Sentencing is highly individualized. The optional probation conditions in the Criminal Code recognize this and allow judges to craft a unique probation order for every accused, provided the probationary conditions they impose are reasonable. The conditions of the probation order are not meant to be in response to the seriousness of the offence or be punitive in nature. The goal and intent of probation orders are to assist an accused in rehabilitation. As such, the conditions should be crafted to assist the accused in their rehabilitation while ensuring they do not commit further offences. Protection of the public is also a consideration. The judge will always keep in mind the circumstances of the offence and of the offender when crafting appropriate conditions.

Normally conditions are linked to the offence; however, that is not always the case.
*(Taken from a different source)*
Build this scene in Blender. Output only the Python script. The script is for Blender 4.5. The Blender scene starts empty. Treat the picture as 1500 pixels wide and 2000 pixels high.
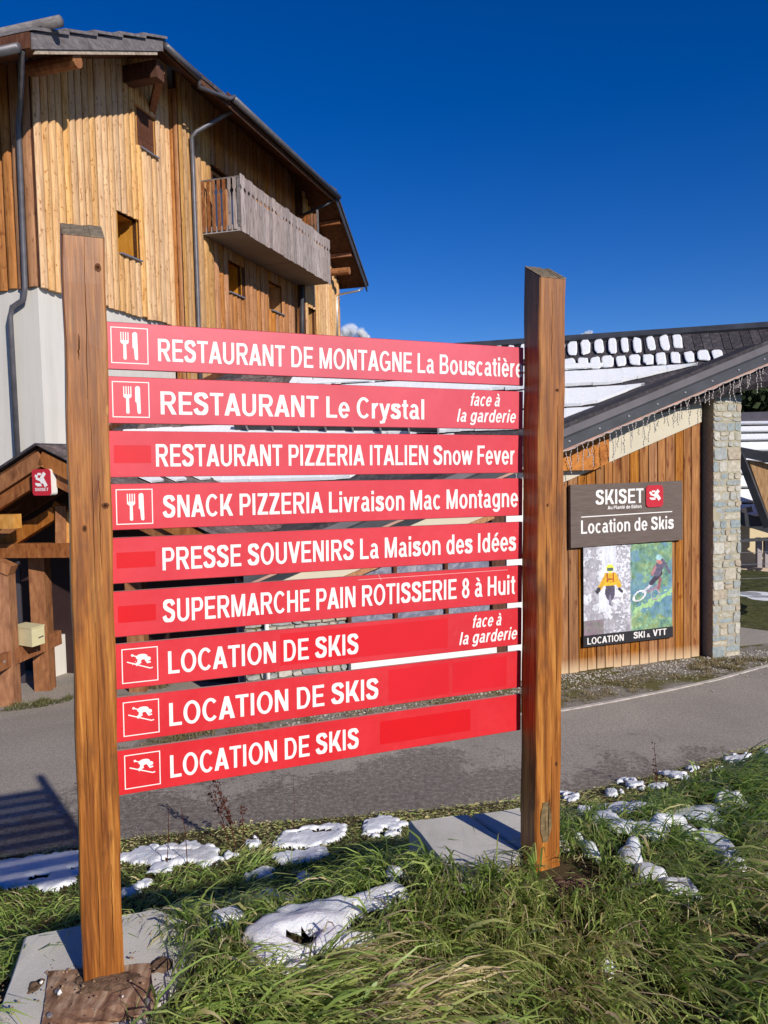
import bpy, math, random
import numpy as np
from mathutils import Vector, Matrix
random.seed(7); rng = np.random.default_rng(11)
scene = bpy.context.scene; COL = scene.collection
# ------------------------------------------------------------------ camera
F = 1550.0
g = np.array([562, 25400, F]); g /= np.linalg.norm(g)
_up = -g; _y = np.array([0, 0, 1.]) - g*g[2]; _y /= np.linalg.norm(_y); _x = np.cross(_y, _up)
if _x[0] < 0: _x = -_x
W = np.array([_x, _y, _up]); CAM = np.array([0, 0, 4.0])
cd = bpy.data.cameras.new('camera'); cam = bpy.data.objects.new('camera', cd); COL.objects.link(cam)
cd.sensor_fit = 'HORIZONTAL'; cd.sensor_width = 36; cd.lens = 36*F/1500; cd.clip_start = .05; cd.clip_end = 6000
cr, cdn, cf = W @ np.array([1, 0, 0]), W @ np.array([0, 1, 0]), W @ np.array([0, 0, 1])
M = Matrix(((cr[0], -cdn[0], -cf[0], 0), (cr[1], -cdn[1], -cf[1], 0), (cr[2], -cdn[2], -cf[2], 4.0), (0, 0, 0, 1)))
cam.matrix_world = M; scene.camera = cam
# ------------------------------------------------------------------ light
EL = math.radians(27.2); SH = np.array([.570, -.8216])
SUN = Vector((SH[0]*math.cos(EL), SH[1]*math.cos(EL), math.sin(EL)))
wd = bpy.data.worlds.new('World'); scene.world = wd; wd.use_nodes = True
nt = wd.node_tree; bg = nt.nodes['Background']
sky = nt.nodes.new('ShaderNodeTexSky'); sky.sky_type = 'NISHITA'; sky.sun_disc = False
sky.sun_elevation = EL; sky.sun_rotation = math.atan2(SH[0], SH[1]); sky.altitude = 2000
sky.air_density = 1.0; sky.dust_density = .15; sky.ozone_density = 4.0
hs = nt.nodes.new('ShaderNodeHueSaturation'); hs.inputs['Saturation'].default_value = 1.34; hs.inputs['Hue'].default_value = .518
nt.links.new(sky.outputs[0], hs.inputs['Color']); nt.links.new(hs.outputs[0], bg.inputs[0]); bg.inputs[1].default_value = .105
sl = bpy.data.lights.new('sun', 'SUN'); sl.energy = 5.0; sl.angle = math.radians(.53); sl.color = (1, .93, .83)
so = bpy.data.objects.new('sun', sl); COL.objects.link(so); so.rotation_euler = SUN.to_track_quat('Z', 'Y').to_euler()
scene.view_settings.view_transform = 'Standard'; scene.view_settings.look = 'None'
scene.view_settings.exposure = 0.0; scene.view_settings.gamma = 1.0
try: scene.view_settings.use_curve_mapping = False
except Exception: pass
scene.render.engine = 'CYCLES'; scene.cycles.max_bounces = 6; scene.cycles.transparent_max_bounces = 24
# ------------------------------------------------------------------ helpers
def ray(px, py):
    d = W @ np.array([px-750, py-1000, F]); return d/d[1]
def at(px, py, Y): return CAM + ray(px, py)*Y
def onz(px, py, z):
    d = ray(px, py); return CAM + d*((z-4)/d[2])
def onplane(px, py, P, n):
    d = ray(px, py); return CAM + d*(np.dot(P-CAM, n)/np.dot(d, n))
def A3(*v): return np.array(v, float)
class MB:
    def __init__(s): s.v = []; s.f = []; s.sm = False
    def add(s, vs, fs):
        b = len(s.v); s.v += [tuple(map(float, p)) for p in vs]; s.f += [tuple(i+b for i in f) for f in fs]; return s
    def hexa(s, p):   # 8 corners: bottom ring 0-3, top ring 4-7
        return s.add(p, [(3, 2, 1, 0), (4, 5, 6, 7), (0, 1, 5, 4), (1, 2, 6, 5), (2, 3, 7, 6), (3, 0, 4, 7)])
    def obox(s, c, ax, ay, az):   # centre and three half-axis vectors
        c, ax, ay, az = map(np.asarray, (c, ax, ay, az))
        return s.hexa([c-ax-ay-az, c+ax-ay-az, c+ax+ay-az, c-ax+ay-az, c-ax-ay+az, c+ax-ay+az, c+ax+ay+az, c-ax+ay+az])
    def bar(s, p, q, w, h, up=(0, 0, 1)):
        p, q = np.array(p, float), np.array(q, float); d = q-p; L = np.linalg.norm(d); d /= L
        r = np.cross(d, up); r /= np.linalg.norm(r); u = np.cross(r, d)
        return s.obox((p+q)/2, r*w/2, d*L/2, u*h/2)
    def prism(s, poly, n):   # planar polygon extruded by vector n
        k = len(poly); poly = [np.array(p, float) for p in poly]; n = np.array(n, float)
        return s.add(poly+[p+n for p in poly], [tuple(range(k))[::-1], tuple(range(k, 2*k))]+[(i, (i+1) % k, (i+1) % k+k, i+k) for i in range(k)])
    def tube(s, pts, r, seg=8, cap=True):
        pts = [np.array(p, float) for p in pts]; rings = []; pu = None
        rr = r if hasattr(r, '__len__') else [r]*len(pts)
        for i, p in enumerate(pts):
            a = pts[max(i-1, 0)]; b = pts[min(i+1, len(pts)-1)]; d = b-a; d /= (np.linalg.norm(d)+1e-9)
            if pu is None:
                pu = np.cross(d, (0, 0, 1) if abs(d[2]) < .9 else (1, 0, 0))
            else: pu = pu - d*np.dot(pu, d)
            pu /= np.linalg.norm(pu); w = np.cross(d, pu)
            rings.append([p+(pu*math.cos(t)+w*math.sin(t))*rr[i] for t in [2*math.pi*k/seg for k in range(seg)]])
        vs = [v for R in rings for v in R]; fs = []
        for i in range(len(pts)-1):
            for k in range(seg):
                fs.append((i*seg+k, i*seg+(k+1) % seg, (i+1)*seg+(k+1) % seg, (i+1)*seg+k))
        if cap: fs.append(tuple(range(seg))[::-1]); fs.append(tuple((len(pts)-1)*seg+k for k in range(seg)))
        return s.add(vs, fs)
    def mesh(s, name, mat, org=(0, 0, 0)):
        me = bpy.data.meshes.new(name); o = np.array(org, float)
        me.from_pydata([tuple(np.array(p)-o) for p in s.v], [], s.f); me.update()
        if mat: me.materials.append(mat)
        return me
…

If they are not linked to the case the conditions must be designed to protect society and help reintegrate the accused into society. Conditions cannot be ambiguous and must be enforceable. In addition, conditions that cannot be realistically complied with should not be imposed.

If an accused is given optional conditions, such as restitution or community service hours, which require follow up to ensure they have been completed, the accused will in most cases also be given a condition to report to a probation officer. In most cases the Judge leaves the frequency of reporting up to the discretion of the probation officer. Usually, it will be biweekly or monthly; however, it could be more or less frequent depending on the accused.

If an accused does not comply with the conditions of their probation order, without a reasonable excuse, they will likely be charged with a breach of probation. If this happens the accused would be facing a new criminal charge and potentially jail time. Sometimes the sentence on a breach of probation could be worse than the original sentence. Be sure to speak to a lawyer about your probationary conditions to ensure you understand them and are able to comply them.